Looking further, I saw we had the same lack of radius condition at each of the cored-out rectangular areas on the flat section and also where the tabs attached to the nominal wall on two sides of the part. This meant we had two side walls, 16 cored-out holes, and eight tabs attached to the nominal wall, all needing a .055-inch radius. (The radius required for the tabs is on the side of the tab instead of an inside corner, but the rule is the same.)

It’s interesting how moldmakers sometimes work on the complete mold but neglect the details required for proper part design. I think I know why it happens. Moldmakers are trying to be sure all the pieces of the puzzle come together properly, such as the cavity and core, ejector pins, waterlines, and so on. They sometimes see the big picture but miss critical areas in each of the component sections.

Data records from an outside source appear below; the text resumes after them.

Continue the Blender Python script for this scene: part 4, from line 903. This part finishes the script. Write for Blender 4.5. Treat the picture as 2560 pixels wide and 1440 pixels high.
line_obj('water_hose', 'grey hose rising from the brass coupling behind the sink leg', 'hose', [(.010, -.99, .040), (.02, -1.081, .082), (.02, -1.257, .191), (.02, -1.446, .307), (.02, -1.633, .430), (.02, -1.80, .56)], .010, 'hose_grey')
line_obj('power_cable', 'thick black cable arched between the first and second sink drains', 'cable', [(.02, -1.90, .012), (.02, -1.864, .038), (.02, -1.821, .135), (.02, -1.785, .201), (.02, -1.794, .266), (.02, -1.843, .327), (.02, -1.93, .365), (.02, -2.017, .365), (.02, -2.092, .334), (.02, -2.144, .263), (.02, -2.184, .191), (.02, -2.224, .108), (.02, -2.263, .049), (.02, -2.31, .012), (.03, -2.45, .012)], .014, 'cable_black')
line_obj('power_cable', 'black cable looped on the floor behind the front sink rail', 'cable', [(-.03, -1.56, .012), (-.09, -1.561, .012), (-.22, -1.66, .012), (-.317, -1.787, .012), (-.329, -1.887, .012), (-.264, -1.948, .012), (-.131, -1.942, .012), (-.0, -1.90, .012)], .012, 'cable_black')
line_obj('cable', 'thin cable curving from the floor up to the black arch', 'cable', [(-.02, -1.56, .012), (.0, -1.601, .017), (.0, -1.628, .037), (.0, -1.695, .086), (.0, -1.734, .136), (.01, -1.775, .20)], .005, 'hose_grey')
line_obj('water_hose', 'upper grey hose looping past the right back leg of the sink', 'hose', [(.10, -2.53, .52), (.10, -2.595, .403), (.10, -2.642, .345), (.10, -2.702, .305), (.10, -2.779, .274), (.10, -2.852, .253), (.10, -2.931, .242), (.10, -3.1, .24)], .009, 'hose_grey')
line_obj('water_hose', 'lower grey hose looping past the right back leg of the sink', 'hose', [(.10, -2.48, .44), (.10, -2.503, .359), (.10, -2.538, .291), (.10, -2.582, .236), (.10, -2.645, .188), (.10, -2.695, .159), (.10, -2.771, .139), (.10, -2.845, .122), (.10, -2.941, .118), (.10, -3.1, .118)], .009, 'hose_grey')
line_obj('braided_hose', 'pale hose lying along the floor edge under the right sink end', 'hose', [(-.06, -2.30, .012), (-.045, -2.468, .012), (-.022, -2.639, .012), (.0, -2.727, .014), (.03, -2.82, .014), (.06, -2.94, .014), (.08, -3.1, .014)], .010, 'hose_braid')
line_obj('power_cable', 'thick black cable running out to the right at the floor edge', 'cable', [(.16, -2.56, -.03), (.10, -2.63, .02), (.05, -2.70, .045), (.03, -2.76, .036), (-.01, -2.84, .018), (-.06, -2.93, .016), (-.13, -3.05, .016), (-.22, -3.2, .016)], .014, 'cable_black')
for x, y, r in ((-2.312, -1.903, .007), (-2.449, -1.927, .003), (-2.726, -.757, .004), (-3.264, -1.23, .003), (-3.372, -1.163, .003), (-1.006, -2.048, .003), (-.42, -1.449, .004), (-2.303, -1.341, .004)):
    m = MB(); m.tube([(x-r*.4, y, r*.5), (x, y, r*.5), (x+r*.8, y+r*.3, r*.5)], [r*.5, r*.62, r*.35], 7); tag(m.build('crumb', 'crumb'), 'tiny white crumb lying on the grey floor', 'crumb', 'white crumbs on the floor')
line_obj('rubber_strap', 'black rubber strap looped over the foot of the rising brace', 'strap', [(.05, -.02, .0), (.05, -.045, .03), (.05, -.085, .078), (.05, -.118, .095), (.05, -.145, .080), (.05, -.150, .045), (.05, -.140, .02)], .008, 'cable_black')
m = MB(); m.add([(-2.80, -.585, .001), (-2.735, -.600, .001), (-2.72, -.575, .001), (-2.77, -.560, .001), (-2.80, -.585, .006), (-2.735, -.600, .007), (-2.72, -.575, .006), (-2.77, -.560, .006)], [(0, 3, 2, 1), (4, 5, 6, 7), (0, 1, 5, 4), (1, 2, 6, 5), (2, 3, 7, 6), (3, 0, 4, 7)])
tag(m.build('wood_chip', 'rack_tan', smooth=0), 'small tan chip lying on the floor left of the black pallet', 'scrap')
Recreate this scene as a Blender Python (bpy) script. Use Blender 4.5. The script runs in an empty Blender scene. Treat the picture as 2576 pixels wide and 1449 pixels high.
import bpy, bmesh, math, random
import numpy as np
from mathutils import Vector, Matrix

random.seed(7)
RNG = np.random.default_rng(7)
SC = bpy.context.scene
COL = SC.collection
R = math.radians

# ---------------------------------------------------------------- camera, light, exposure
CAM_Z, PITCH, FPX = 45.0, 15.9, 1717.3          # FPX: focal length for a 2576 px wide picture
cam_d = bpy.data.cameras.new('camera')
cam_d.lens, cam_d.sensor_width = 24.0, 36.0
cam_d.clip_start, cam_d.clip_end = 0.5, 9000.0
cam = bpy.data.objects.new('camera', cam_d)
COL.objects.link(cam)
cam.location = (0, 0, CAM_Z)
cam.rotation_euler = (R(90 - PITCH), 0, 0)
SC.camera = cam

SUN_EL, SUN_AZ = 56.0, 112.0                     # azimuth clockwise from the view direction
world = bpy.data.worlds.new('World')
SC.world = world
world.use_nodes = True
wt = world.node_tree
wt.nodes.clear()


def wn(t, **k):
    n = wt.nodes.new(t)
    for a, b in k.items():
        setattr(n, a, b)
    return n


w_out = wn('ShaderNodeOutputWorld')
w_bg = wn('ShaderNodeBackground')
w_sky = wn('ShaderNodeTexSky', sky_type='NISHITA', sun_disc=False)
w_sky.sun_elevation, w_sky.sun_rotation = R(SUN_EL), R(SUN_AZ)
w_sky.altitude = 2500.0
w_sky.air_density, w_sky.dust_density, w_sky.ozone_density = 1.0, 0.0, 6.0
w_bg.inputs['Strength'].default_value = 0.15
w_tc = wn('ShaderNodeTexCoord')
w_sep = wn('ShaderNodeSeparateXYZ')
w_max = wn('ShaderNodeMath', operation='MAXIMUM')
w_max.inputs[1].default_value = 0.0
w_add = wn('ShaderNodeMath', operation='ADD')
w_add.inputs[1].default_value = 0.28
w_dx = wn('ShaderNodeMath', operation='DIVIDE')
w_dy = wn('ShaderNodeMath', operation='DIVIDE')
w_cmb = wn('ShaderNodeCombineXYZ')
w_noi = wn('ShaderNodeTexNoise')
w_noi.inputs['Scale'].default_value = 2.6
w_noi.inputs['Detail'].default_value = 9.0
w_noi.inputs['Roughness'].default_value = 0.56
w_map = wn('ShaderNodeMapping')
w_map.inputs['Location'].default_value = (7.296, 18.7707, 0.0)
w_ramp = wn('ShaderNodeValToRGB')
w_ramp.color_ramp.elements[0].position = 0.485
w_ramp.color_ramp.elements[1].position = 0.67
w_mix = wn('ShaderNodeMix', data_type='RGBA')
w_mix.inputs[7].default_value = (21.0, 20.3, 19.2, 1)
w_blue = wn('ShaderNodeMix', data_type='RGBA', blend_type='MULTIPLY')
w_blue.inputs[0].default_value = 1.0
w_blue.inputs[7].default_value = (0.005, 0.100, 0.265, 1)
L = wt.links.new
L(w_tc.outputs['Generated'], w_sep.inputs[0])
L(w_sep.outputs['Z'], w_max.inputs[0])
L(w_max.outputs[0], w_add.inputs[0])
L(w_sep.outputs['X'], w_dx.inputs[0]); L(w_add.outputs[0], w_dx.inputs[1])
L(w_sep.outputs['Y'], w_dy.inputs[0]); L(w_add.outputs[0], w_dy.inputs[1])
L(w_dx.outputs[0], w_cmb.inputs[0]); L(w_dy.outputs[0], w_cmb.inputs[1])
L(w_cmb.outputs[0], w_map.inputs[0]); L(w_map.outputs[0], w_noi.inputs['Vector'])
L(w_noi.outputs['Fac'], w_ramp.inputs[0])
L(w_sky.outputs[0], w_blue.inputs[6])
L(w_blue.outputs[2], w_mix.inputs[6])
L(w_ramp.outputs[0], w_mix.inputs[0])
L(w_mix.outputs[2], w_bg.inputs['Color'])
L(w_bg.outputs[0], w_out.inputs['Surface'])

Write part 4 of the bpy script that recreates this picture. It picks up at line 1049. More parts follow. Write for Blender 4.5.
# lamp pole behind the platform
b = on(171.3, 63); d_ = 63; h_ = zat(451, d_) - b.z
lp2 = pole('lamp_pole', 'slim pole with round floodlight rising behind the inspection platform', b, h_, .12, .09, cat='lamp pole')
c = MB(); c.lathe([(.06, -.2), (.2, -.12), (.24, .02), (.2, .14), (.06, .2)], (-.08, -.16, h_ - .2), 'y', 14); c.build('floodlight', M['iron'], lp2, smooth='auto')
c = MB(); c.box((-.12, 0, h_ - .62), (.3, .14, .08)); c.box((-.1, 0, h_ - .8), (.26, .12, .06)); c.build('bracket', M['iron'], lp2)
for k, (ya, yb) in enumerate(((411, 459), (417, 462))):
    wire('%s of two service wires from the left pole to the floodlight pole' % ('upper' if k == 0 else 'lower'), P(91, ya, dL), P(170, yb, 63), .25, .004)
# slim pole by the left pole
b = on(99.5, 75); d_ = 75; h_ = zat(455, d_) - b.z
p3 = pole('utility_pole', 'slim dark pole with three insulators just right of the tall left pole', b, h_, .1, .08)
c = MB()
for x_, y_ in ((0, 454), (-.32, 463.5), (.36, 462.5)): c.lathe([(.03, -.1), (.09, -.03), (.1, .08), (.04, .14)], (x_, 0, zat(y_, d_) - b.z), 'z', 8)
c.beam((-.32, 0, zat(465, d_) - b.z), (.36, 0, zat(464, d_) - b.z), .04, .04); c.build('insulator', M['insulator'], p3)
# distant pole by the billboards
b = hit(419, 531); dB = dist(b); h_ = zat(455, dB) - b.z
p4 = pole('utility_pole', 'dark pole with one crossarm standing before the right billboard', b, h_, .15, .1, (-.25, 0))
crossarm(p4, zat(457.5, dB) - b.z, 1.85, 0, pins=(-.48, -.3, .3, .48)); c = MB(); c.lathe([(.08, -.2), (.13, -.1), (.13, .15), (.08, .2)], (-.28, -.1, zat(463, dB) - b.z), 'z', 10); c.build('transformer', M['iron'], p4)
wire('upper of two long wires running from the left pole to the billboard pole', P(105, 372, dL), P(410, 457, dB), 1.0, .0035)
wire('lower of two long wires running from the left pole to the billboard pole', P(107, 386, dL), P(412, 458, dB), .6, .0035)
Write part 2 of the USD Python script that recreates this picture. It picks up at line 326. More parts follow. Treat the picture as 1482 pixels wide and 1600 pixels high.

In this case they missed gate requirements for proper flow, radiusing requirements to avoid cracking and breakage, and cycle time issues to avoid warpage—plus, who knows what else they might have missed in the waterlines or in the area of proper draw polishing to avoid knockout pin marks on the cosmetic surface of the part? So many problems, so little time.

The solution in hand
I called the molder and had my discussion with him, which he said he would pass on to the moldmakers. A couple of hours later I heard from the moldmaker. He said this mold was built like all their other molds, so why it was different?

I told him that different wall thicknesses, bigger or smaller parts, or parts molded out of different materials might have fewer problems with warpage than this particular combination of part wall thicknesses, gate design, or radius issues. I added that the older molds could certainly use these same design treatments and would produce even better parts.

He listened, discussed some of the issues, had me send him pages out of my seminar books so he could see exactly what I was suggesting, and then went off to make the changes.

A few days later he called back and wanted to buy half a dozen copies of my book, On the Road with Bob Hatch, so they could use my stories as a guide to optimizing their existing and new molds.